デジタル化とセルフチェックイン文化の拡大
近年、イギリスの不動産業界ではスマートロックやデジタル署名、遠隔検査サービスが普及しています。 これにより「No Pick-Up/Drop-Off」契約は単なる省略ではなく、新しい生活様式の一部となっています。
たとえば「KeyNest」「Klevio」「SmartLock Pro」などのキーボックスサービスを利用すれば、 エージェントが現場にいなくても安全に鍵の受け渡しが可能です。 また、写真と動画をクラウドに保管しておくことで、退去時のトラブル解決がスムーズになります。
契約前に確認すべきポイントと交渉のコツ
- 鍵の受渡し方法:キーボックス・デジタルキー・郵送など、具体的な方法を確認する。
- チェックイン/アウト手順:自己チェック方式の場合、記録を残す手段(写真・フォーム)があるか。
- デポジット返金の流れ:立会いがない場合、返金時期・清掃基準を明文化しておく。
- トラブル時の連絡先:緊急時に誰が対応するか(管理会社・オーナー直通番号など)を事前確認。

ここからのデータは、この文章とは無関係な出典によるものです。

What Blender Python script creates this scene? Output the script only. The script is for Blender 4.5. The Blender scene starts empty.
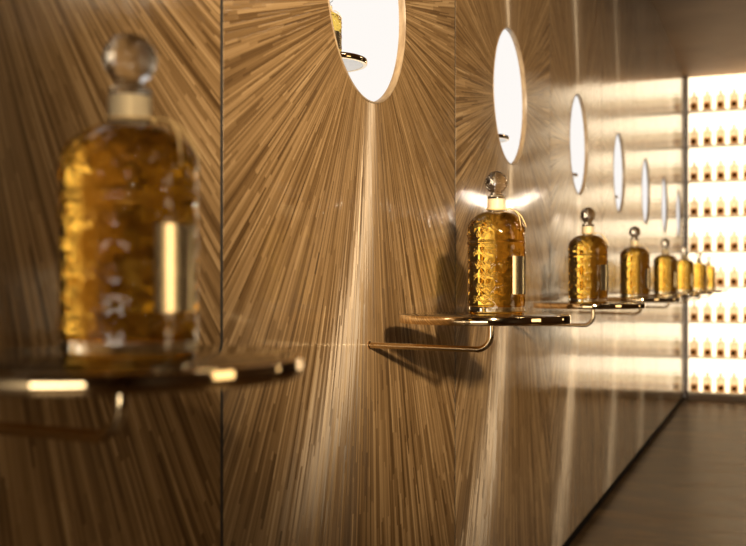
import bpy, bmesh, math, random
from mathutils import Vector, Matrix
random.seed(7)
S = bpy.context.scene
COL = S.collection
PI = math.pi

# ------------------------------------------------------------------ layout (metres)
EYE = 0.979                      # camera height
CAMX = 0.697                     # camera distance from the panelled wall (wall front face is x = 0)
YAW = math.atan(0.402)
H = 2.70                         # ceiling
W = 1.0686                       # panel width
Y0 = 0.115                       # near edge of the nearest panel
NP = 8
YB = 8.80                        # far lit wall
PT = 0.011                       # panel thickness
PR = 0.194                       # porthole radius
PZ = EYE + 0.527                 # porthole centre height
XR, YF = 4.2, -3.2               # right wall, wall behind the camera
def pc(k): return Y0 + W * (k + .5)

# ------------------------------------------------------------------ helpers
def link(name, bm, mats, parent=None, smooth=True, angle=None):
    me = bpy.data.meshes.new(name)
    bmesh.ops.recalc_face_normals(bm, faces=bm.faces[:])
    bm.to_mesh(me); bm.free()
    if not isinstance(mats, (list, tuple)): mats = [mats]
    for m in mats: me.materials.append(m)
    if smooth:
        me.shade_smooth()
        if angle: me.set_sharp_from_angle(angle=math.radians(angle))
    o = bpy.data.objects.new(name, me); COL.objects.link(o)
    if parent: o.parent = parent
    return o
def tag(o, label=None, cat=None, group=None, kind=None):
    if label: o['label'] = label
    if cat: o['category'] = cat
    if group: o['group'] = group
    if kind: o['kind'] = kind
    return o
def empty(name, loc=(0, 0, 0), rz=0):
    o = bpy.data.objects.new(name, None); COL.objects.link(o)
    o.location = loc; o.rotation_euler = (0, 0, rz); o.empty_display_size = .05
    return o
def copy_tree(o, parent=None):
    c = o.copy(); COL.objects.link(c); c.parent = parent
    for ch in list(o.children): copy_tree(ch, c)
    return c
def box(bm, a, b, bev=0, mat=0):
    vs = [bm.verts.new((x, y, z)) for x in (a[0], b[0]) for y in (a[1], b[1]) for z in (a[2], b[2])]
    fs = [bm.faces.new([vs[i] for i in q]) for q in ((0,1,3,2),(4,6,7,5),(0,4,5,1),(2,3,7,6),(0,2,6,4),(1,5,7,3))]
    for f in fs: f.material_index = mat
    if bev:
        es = list({e for f in fs for e in f.edges})
        bmesh.ops.bevel(bm, geom=es, offset=bev, segments=2, affect='EDGES', profile=.5)
    return bm
def lathe(prof, n=64, disp=None, bm=None):
    """surface of revolution about z; profile points (r, z); r = 0 closes to a pole"""
    bm = bm or bmesh.new()
    rings = []
    for r, z in prof:
        if r < 1e-7: rings.append([bm.verts.new((0, 0, z))])
        else:
            ring = []
            for i in range(n):
                a = 2 * PI * i / n
                rr = r + (disp(a, z) if disp else 0)
                ring.append(bm.verts.new((rr * math.cos(a), rr * math.sin(a), z)))
            rings.append(ring)
    for p, q in zip(rings, rings[1:]):
        for i in range(n):
            j = (i + 1) % n
            if len(p) == 1 and len(q) == 1: continue
            if len(p) == 1: bm.faces.new((p[0], q[i], q[j]))
            elif len(q) == 1: bm.faces.new((p[i], p[j], q[0]))
            else: bm.faces.new((p[i], p[j], q[j], q[i]))
    return bm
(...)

交渉時には、「セルフチェックインでもOKだが、入居後24時間以内に状態確認レポートを送る」という形で、 双方に安心感を持たせる提案をすると良いでしょう。
実際のケーススタディ:退去時に起きたトラブル
ロンドン在住の日本人駐在員Aさんは、退去時に鍵をポスト返却するよう指示を受けました。 しかし、翌週エージェントから「鍵が届いていない」と連絡があり、デポジット全額が一時保留となりました。 後日、監視カメラ映像で返却が確認され、ようやく返金されましたが、2か月の時間とストレスを費やしたといいます。
このケースでは、「返却証拠(郵送記録・写真)」がなかったことが問題でした。 「No More Pick-Up/Drop-Off」契約の場合、必ず返却時の写真・日時・メール送信記録を残すことが最も重要です。
まとめ:効率化と安心のバランスを取るために
「No More Pick-Up/Drop-Off」条項は、イギリス賃貸市場における効率化・非接触化の象徴です。 立会いを省くことで時間と手間を削減できますが、同時に証拠管理と信頼性の確保が求められます。
借主は「証拠を残す意識」、家主は「ルールを明文化する意識」を持つことで、 この制度を安全かつ便利に活用できます。 海外での賃貸契約では、曖昧さを残さずに確認・記録することが、トラブル回避の最良の手段です。